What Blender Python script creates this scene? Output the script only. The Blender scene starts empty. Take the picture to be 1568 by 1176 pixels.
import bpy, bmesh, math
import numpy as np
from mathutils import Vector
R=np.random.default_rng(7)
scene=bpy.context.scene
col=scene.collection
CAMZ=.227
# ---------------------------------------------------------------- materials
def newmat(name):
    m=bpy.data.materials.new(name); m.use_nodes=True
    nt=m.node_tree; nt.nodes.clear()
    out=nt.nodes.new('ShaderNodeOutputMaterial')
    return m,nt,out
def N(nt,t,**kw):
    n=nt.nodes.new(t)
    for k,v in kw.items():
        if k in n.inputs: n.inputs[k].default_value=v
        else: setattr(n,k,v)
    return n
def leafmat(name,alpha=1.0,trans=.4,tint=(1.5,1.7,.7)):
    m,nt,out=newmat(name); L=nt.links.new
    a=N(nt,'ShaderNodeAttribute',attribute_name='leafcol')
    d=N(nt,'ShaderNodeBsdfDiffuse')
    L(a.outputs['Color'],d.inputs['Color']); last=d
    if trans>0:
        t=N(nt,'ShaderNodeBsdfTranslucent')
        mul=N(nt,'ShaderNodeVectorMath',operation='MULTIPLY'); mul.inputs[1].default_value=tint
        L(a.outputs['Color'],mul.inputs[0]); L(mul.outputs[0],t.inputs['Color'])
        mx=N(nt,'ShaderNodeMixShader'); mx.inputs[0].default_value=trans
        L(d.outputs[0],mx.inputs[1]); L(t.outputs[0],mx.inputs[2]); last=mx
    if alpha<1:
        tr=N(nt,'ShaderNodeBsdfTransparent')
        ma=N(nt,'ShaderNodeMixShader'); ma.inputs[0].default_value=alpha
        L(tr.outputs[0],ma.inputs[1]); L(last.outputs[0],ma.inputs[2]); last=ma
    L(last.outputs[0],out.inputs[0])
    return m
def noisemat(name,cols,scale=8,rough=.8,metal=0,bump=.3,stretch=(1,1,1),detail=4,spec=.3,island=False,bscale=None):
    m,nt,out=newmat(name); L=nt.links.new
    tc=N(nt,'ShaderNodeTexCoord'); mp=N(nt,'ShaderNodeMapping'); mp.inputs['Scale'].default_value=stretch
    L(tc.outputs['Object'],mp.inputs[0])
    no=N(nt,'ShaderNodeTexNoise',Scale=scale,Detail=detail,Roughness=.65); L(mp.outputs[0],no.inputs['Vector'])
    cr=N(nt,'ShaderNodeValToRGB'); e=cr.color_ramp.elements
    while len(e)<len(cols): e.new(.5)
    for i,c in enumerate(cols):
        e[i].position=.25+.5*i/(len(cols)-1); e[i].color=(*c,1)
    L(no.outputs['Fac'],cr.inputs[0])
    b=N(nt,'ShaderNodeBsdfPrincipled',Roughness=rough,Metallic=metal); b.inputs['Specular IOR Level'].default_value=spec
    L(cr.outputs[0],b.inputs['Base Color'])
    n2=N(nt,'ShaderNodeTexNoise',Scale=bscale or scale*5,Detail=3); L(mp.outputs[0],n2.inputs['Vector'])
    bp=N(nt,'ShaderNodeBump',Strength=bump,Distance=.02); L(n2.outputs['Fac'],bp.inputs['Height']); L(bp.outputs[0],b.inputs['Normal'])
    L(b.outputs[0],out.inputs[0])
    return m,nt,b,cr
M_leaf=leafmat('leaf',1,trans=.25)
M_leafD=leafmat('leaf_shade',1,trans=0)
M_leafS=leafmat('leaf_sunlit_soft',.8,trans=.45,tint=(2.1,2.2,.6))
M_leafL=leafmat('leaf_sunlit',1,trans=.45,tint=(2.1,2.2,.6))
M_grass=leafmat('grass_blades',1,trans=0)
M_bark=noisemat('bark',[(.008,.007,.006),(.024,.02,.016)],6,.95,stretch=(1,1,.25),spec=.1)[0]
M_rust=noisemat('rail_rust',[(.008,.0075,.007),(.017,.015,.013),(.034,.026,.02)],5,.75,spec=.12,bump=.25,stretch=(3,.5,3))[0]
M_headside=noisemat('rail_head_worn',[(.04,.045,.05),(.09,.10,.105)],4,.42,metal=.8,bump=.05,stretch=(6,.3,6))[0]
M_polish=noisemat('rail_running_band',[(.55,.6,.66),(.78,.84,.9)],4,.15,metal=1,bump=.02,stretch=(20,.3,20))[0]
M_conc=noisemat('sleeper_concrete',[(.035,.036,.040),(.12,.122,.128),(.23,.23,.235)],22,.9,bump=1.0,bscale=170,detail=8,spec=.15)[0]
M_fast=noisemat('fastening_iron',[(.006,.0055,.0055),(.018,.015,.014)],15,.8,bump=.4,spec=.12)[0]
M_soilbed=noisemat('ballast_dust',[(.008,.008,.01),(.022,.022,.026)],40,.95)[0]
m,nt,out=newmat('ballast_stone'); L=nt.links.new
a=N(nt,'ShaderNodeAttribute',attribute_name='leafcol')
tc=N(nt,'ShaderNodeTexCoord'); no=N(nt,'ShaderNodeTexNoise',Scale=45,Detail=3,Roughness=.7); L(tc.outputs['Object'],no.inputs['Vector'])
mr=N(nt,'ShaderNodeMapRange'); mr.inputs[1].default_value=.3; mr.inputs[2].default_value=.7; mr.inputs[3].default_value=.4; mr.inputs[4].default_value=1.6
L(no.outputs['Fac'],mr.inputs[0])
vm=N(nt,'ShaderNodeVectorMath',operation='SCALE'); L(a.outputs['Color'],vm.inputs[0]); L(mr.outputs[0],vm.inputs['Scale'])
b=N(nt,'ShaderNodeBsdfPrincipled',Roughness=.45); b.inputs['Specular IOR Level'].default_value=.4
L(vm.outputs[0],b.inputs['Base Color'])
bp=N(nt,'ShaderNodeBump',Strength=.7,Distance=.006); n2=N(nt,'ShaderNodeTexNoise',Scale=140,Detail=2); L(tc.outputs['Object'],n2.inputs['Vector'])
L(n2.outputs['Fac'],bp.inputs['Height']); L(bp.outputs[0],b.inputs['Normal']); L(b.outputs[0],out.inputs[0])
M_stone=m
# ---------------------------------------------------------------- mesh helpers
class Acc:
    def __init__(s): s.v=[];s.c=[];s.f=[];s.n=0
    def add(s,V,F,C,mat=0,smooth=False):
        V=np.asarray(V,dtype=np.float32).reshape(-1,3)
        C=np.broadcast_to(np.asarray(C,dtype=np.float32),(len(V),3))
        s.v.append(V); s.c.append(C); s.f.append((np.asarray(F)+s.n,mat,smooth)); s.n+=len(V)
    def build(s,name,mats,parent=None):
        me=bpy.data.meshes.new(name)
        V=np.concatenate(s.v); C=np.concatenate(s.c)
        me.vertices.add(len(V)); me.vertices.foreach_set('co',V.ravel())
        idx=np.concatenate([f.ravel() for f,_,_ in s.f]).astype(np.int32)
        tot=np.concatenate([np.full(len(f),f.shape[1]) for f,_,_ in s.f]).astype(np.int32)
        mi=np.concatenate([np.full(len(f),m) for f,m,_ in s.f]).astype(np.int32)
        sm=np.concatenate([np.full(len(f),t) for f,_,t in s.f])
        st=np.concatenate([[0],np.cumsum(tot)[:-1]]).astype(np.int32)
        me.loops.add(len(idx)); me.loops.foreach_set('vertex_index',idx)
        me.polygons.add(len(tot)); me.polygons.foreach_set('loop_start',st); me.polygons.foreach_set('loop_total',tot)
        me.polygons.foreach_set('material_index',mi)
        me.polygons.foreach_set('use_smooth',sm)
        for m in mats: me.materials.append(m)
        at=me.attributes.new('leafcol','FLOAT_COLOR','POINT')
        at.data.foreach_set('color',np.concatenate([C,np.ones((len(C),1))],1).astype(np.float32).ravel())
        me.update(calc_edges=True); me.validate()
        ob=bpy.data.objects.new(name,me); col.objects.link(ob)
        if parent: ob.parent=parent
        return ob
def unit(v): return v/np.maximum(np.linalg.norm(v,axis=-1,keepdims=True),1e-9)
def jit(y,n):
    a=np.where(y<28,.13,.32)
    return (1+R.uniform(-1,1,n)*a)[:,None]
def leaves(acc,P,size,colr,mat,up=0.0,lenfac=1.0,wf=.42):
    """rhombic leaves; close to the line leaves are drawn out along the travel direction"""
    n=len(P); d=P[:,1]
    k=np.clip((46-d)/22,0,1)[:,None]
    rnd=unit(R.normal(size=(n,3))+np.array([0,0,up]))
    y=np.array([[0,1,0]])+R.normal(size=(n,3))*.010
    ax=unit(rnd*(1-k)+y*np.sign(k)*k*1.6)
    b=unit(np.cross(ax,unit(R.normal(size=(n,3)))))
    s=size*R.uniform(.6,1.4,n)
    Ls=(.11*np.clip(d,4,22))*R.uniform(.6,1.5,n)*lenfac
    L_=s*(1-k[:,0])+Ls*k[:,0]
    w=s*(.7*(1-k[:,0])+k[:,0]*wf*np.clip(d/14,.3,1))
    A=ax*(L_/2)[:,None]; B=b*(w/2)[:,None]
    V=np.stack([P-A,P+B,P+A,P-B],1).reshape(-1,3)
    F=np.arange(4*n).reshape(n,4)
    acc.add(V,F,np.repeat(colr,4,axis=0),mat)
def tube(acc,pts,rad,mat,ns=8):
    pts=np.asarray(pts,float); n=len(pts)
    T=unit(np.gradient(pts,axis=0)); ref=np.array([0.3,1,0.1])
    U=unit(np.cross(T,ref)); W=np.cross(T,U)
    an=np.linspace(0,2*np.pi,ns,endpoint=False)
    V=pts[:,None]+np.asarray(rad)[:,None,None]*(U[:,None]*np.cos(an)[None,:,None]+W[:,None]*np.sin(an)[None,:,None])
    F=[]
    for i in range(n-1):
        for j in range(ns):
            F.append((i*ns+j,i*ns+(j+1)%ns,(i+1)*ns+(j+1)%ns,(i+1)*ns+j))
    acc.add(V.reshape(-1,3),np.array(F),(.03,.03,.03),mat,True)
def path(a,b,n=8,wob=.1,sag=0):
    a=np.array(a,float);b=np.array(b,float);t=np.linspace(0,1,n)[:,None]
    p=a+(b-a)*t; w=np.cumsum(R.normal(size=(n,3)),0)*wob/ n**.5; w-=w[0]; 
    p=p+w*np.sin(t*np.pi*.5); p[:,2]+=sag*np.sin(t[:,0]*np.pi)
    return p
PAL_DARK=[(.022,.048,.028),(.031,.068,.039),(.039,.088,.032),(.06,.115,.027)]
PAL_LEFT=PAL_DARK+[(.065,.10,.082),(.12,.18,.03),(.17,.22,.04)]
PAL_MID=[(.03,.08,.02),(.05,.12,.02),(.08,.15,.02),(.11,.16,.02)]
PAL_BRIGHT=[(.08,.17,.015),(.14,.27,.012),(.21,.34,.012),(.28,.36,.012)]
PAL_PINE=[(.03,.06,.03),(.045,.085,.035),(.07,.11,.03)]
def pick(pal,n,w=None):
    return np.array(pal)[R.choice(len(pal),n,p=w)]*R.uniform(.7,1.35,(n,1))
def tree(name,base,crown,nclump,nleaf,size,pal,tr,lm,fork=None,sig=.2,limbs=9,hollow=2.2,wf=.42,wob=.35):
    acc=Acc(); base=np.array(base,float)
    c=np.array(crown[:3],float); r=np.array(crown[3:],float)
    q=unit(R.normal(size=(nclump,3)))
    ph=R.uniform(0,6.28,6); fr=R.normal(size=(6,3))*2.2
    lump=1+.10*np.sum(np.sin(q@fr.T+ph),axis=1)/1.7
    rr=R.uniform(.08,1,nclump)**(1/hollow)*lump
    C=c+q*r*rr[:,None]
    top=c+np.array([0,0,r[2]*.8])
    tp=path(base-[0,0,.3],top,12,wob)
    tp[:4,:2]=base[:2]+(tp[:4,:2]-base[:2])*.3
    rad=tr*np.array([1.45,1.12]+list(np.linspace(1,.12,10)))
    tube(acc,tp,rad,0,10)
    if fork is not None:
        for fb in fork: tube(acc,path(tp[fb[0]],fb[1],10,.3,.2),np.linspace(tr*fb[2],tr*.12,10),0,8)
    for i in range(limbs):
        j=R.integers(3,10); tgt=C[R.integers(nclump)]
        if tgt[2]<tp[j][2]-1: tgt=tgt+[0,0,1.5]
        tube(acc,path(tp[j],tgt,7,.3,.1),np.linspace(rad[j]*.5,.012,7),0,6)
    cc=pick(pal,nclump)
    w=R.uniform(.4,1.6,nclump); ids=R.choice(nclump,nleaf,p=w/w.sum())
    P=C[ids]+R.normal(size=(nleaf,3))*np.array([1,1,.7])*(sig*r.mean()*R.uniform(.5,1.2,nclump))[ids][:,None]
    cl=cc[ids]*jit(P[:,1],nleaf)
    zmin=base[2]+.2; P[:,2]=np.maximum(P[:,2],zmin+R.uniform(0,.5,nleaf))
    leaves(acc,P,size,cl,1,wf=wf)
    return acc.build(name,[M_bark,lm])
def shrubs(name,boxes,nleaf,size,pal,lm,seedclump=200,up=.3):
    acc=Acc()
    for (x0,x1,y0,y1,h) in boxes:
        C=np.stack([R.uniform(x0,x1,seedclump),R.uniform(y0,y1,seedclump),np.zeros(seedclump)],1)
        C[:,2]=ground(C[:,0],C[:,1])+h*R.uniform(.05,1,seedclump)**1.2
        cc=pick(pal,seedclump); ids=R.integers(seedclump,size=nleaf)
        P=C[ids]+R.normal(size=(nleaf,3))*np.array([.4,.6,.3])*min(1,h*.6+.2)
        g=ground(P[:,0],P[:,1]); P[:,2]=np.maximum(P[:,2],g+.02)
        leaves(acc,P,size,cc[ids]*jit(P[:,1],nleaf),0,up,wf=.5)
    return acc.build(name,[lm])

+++

## Your goal
Copy out the lines that hold "tint".

## Solution for this problem
def leafmat(name,alpha=1.0,trans=.4,tint=(1.5,1.7,.7)):
        mul=N(nt,'ShaderNodeVectorMath',operation='MULTIPLY'); mul.inputs[1].default_value=tint
M_leafS=leafmat('leaf_sunlit_soft',.8,trans=.45,tint=(2.1,2.2,.6))
M_leafL=leafmat('leaf_sunlit',1,trans=.45,tint=(2.1,2.2,.6))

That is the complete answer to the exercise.